Outre les évidentes considérations liées au développement durable, l’argument massue qui permettra à nos « clients-ambassadeurs » de convaincre les indécis sera le côté pratique de la solution que nous proposons. Au-delà du fait qu’en train, le temps de trajet est du temps utile, je suis convaincu que la clé du succès est à chercher du côté de la mobilité combinée : de la porte de votre domicile à celle de votre destination, nous devons parvenir à vous offrir une combinaison qui fait sens et qui est capable de rivaliser avec la flexibilité offerte par le transport individuel.
Faut-il s’attendre dans les dix ans à venir à une extension du réseau ?
Ce n’est pas à moi de le dire, mais aux autorités publiques de le décider.

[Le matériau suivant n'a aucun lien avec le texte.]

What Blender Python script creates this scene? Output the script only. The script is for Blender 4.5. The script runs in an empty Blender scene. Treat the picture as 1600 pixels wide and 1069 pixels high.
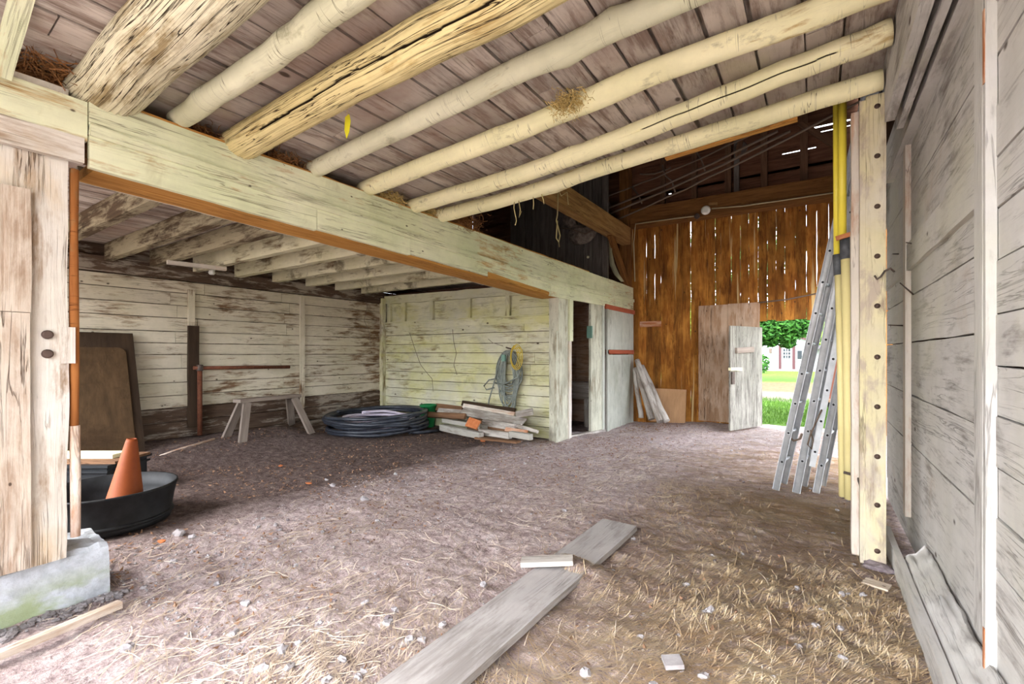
import bpy, math, random
from mathutils import Vector, noise
V = Vector
random.seed(7)
R = random.Random(11)
SKY, SUN, EXPO = .72, .5, 1.78
scene = bpy.context.scene
COL = scene.collection

# ------------------------------------------------------------------ camera model (metres, Z up, barn runs along +Y)
F, CX, HY, HC = 715.0, 800.0, 552.0, 1.4
TH = math.atan((1277 - CX) / F)
S, C = math.sin(TH), math.cos(TH)

def ray(px, py):
    u = (px - CX) / F
    return (-S + u * C, C + u * S, (HY - py) / F)
def G(px, py, z=0.0):
    r = ray(px, py); k = (z - HC) / r[2]
    return V((r[0] * k, r[1] * k, z))
def PX(px, py, X):
    r = ray(px, py); k = X / r[0]
    return V((X, r[1] * k, HC + r[2] * k))
def PY(px, py, Y):
    r = ray(px, py); k = Y / r[1]
    return V((r[0] * k, Y, HC + r[2] * k))

def nz(x, y=0.0, z=0.0):
    return noise.noise(V((x, y, z)))

# ------------------------------------------------------------------ materials
def lin(h):
    h = h.lstrip('#')
    o = []
    for i in (0, 2, 4):
        c = int(h[i:i + 2], 16) / 255
        o.append(c / 12.92 if c <= .04045 else ((c + .055) / 1.055) ** 2.4)
    return (o[0], o[1], o[2], 1)

class NT:
    def __init__(s, name):
        s.m = bpy.data.materials.new(name); s.m.use_nodes = True
        s.t = s.m.node_tree; s.n = s.t.nodes; s.l = s.t.links
        s.b = s.n['Principled BSDF']
    def new(s, kind, **kw):
        x = s.n.new(kind)
        for k, v in kw.items(): setattr(x, k, v)
        return x
    def link(s, a, b): s.l.new(a, b)
    def vec(s, kind='gc'):
        if kind == 'gc': return s.new('ShaderNodeAttribute', attribute_name='gc').outputs['Vector']
        if kind == 'pos': return s.new('ShaderNodeNewGeometry').outputs['Position']
        return s.new('ShaderNodeTexCoord').outputs['Object']
    def mapped(s, vec, sc, loc=(0, 0, 0)):
        m = s.new('ShaderNodeMapping'); s.link(vec, m.inputs[0])
        m.inputs['Scale'].default_value = sc; m.inputs['Location'].default_value = loc
        return m.outputs[0]
    def noise(s, vec, scale=1.0, detail=5, rough=.6, dist=0.0):
        x = s.new('ShaderNodeTexNoise'); s.link(vec, x.inputs['Vector'])
        x.inputs['Scale'].default_value = scale; x.inputs['Detail'].default_value = detail
        x.inputs['Roughness'].default_value = rough; x.inputs['Distortion'].default_value = dist
        return x.outputs['Fac']
    def ramp(s, fac, stops):
        x = s.new('ShaderNodeValToRGB'); s.link(fac, x.inputs[0])
        e = x.color_ramp.elements
        while len(e) > len(stops): e.remove(e[-1])
        while len(e) < len(stops): e.new(1)
        for i, (p, c) in enumerate(stops):
            e[i].position = p
            e[i].color = c if isinstance(c, tuple) else lin(c)
        return x.outputs[0]
    def step(s, fac, lo, hi):
        x = s.new('ShaderNodeMapRange'); s.link(fac, x.inputs[0])
        x.inputs[1].default_value = lo; x.inputs[2].default_value = hi
        return x.outputs[0]
    def math(s, op, a, b=0.0):
        x = s.new('ShaderNodeMath', operation=op)
        for i, v in enumerate((a, b)):
            if isinstance(v, (int, float)): x.inputs[i].default_value = v
            else: s.link(v, x.inputs[i])
        return x.outputs[0]
    def mix(s, fac, a, b, blend='MIX'):
        x = s.new('ShaderNodeMix', data_type='RGBA', blend_type=blend)
        for i, v in ((0, fac), (6, a), (7, b)):
            if isinstance(v, (int, float)): x.inputs[i].default_value = v
            elif isinstance(v, (tuple, str)): x.inputs[i].default_value = v if isinstance(v, tuple) else lin(v)
            else: s.link(v, x.inputs[i])
        return x.outputs[2]
    def island(s): return s.new('ShaderNodeNewGeometry').outputs['Random Per Island']
    def bright(s, col, fac, amt):
        """colour times (1-amt .. 1+amt) following fac (0..1)"""
        f = s.step(fac, 0, 1)
        x = s.new('ShaderNodeMapRange'); s.link(f, x.inputs[0])
        x.inputs[3].default_value = 1 - amt; x.inputs[4].default_value = 1 + amt
        h = s.new('ShaderNodeHueSaturation'); s.link(col, h.inputs['Color']); s.link(x.outputs[0], h.inputs['Value'])
        return h.outputs[0]
    def done(s, col, rough=.85, height=None, bump=.4, dist=.01, spec=.25, metal=0.0):
        if isinstance(col, str): col = lin(col)
        if isinstance(col, tuple): s.b.inputs['Base Color'].default_value = col
        else: s.link(col, s.b.inputs['Base Color'])
        s.b.inputs['Roughness'].default_value = rough
        s.b.inputs['Specular IOR Level'].default_value = spec
        s.b.inputs['Metallic'].default_value = metal
        if height is not None:
            bp = s.new('ShaderNodeBump'); s.link(height, bp.inputs['Height'])
            bp.inputs['Strength'].default_value = bump; bp.inputs['Distance'].default_value = dist
            s.link(bp.outputs[0], s.b.inputs['Normal'])
        return s.m

def wood(name, dark, light, paint=None, paint2=None, peel=.35, grain=16, crack=.5, crackcol='#2a211a',
         vary=.14, nails=0.0, stain=None, bump=.5, rings=False, soft=.08, stretch=1.3, spots=None):
    """weathered wood, grain along gc.x; with paint: flaking whitewash (peel = share of bare wood)"""
    n = NT(name); gc = n.vec('gc'); pos = n.vec('pos')
    g1 = n.noise(n.mapped(gc, (stretch, grain, grain)), 1, 6, .65, .6)
    g2 = n.noise(n.mapped(gc, (3, grain * 5, grain * 5)), 1, 3, .6)
    gr = n.math('ADD', n.math('MULTIPLY', g1, .7), n.math('MULTIPLY', g2, .3))
    col = n.ramp(gr, [(.3, dark), (.66, light)])
    if paint:
        pn = n.noise(n.mapped(gc, (2.2, 9, 9)), 1, 8, .68, .3)
        big = n.noise(n.mapped(pos, (1, 1, 1)), .9, 3, .5)
        pm = n.math('ADD', pn, n.math('MULTIPLY', n.math('SUBTRACT', big, .5), .55))
        pm = n.math('ADD', pm, n.math('MULTIPLY', n.math('SUBTRACT', g2, .5), .25))
        thr = .27 + peel * .45
        mask = n.step(pm, thr - soft, thr + soft)
        pc = paint
        if paint2:
            pv = n.noise(n.mapped(pos, (1, 1, 1)), 1.7, 4, .55)
            pc = n.mix(n.step(pv, .35, .66), paint, paint2)
        else:
            pc = n.mix(0, paint, paint)
        pc = n.bright(n.bright(pc, g1, .16), n.noise(n.mapped(pos, (1, 1, 1)), 7, 6, .7), .16)
        col = n.mix(mask, col, pc)
    if vary: col = n.bright(col, n.island(), vary)
    h = gr
    if crack:
        cn = n.noise(n.mapped(gc, (.8, grain * 1.5, grain * 1.5), (5, 3, 9)), 1, 4, .55, 1.2)
        ck = n.math('ABSOLUTE', n.math('SUBTRACT', cn, .5))
        cmask = n.math('MULTIPLY', n.math('SUBTRACT', 1.0, n.step(ck, .004, .02)), crack)
        sel = n.step(n.noise(n.mapped(gc, (1.1, 4, 4), (1, 8, 2)), 1, 3), .28 if crack >= 1 else .45, .42 if crack >= 1 else .6)
        cmask = n.math('MULTIPLY', cmask, sel)
        col = n.mix(cmask, col, crackcol)
        h = n.math('SUBTRACT', h, n.math('MULTIPLY', cmask, .8))
    if rings:
        w = n.new('ShaderNodeTexNoise'); w.noise_dimensions = '3D'
        n.link(n.mapped(gc, (24, 1.6, 1.6)), w.inputs['Vector']); w.inputs['Scale'].default_value = 1; w.inputs['Detail'].default_value = 2
        rk = n.math('ABSOLUTE', n.math('SUBTRACT', w.outputs['Fac'], .5))
        rm = n.math('SUBTRACT', 1.0, n.step(rk, .002, .012))
        sel = n.step(n.noise(n.mapped(gc, (5, 5, 5), (4, 4, 4)), 1, 2), .5, .6)
        rm = n.math('MULTIPLY', rm, n.math('MULTIPLY', sel, .75))
        col = n.mix(rm, col, crackcol)
        sm = n.step(n.noise(n.mapped(gc, (4, 7, 7), (9, 1, 4)), 1, 5, .7), .6, .72)
        col = n.mix(n.math('MULTIPLY', sm, .55), col, '#7d7658')
    if rings or name.endswith('hewn log'):
        sp_ = n.new('ShaderNodeAttribute', attribute_name='split').outputs['Fac']
        col = n.mix(n.step(sp_, .3, .7), col, '#2c2117')
    if stain:
        for (sc, c, lo, hi, amt) in stain:
            sn = n.noise(n.mapped(pos, sc if isinstance(sc, tuple) else (sc, sc, sc)), 1, 5, .62, .4)
            col = n.mix(n.math('MULTIPLY', n.step(sn, lo, hi), amt), col, c)
    if nails:
        vo = n.new('ShaderNodeTexVoronoi'); n.link(n.mapped(gc, (nails, nails * 1.6, nails * 1.6)), vo.inputs['Vector'])
        vo.inputs['Scale'].default_value = 1
        nm = n.math('SUBTRACT', 1.0, n.step(vo.outputs['Distance'], .045, .075))
        col = n.mix(n.math('MULTIPLY', nm, .85), col, '#3b2c22')
    return n.done(col, .88, h, bump, .012, .15)

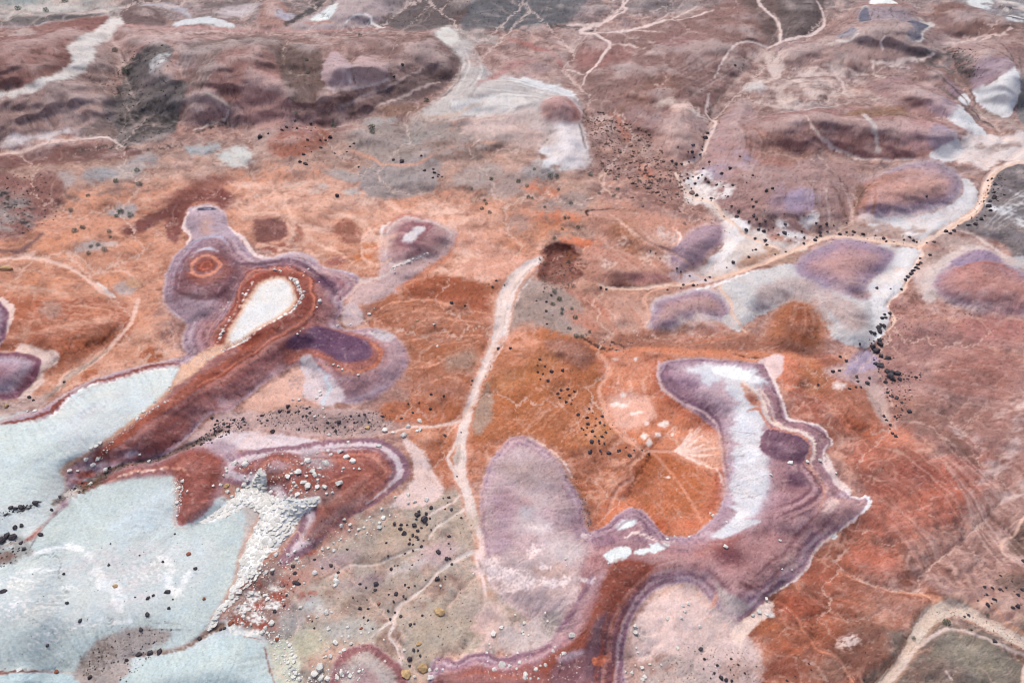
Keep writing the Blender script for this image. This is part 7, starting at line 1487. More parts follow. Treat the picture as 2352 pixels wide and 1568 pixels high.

Cela dit, l’appétit vient en mangeant et le succès appelle le succès : on entend déjà les appels des autorités locales qui ne sont pas (encore) desservies par le LEX et qui mesurent dorénavant l’impact extraordinaire qu’il pourrait avoir sur leur territoire. Cela dit, je pense en réseau et l’essentiel est d’adopter la perspective du client : ce qui compte « vu du quai », c’est l’offre et pas de quel opérateur elle provient. A nous tous d’« aligner » pour lui tout ce qui est offert en termes de transports publics.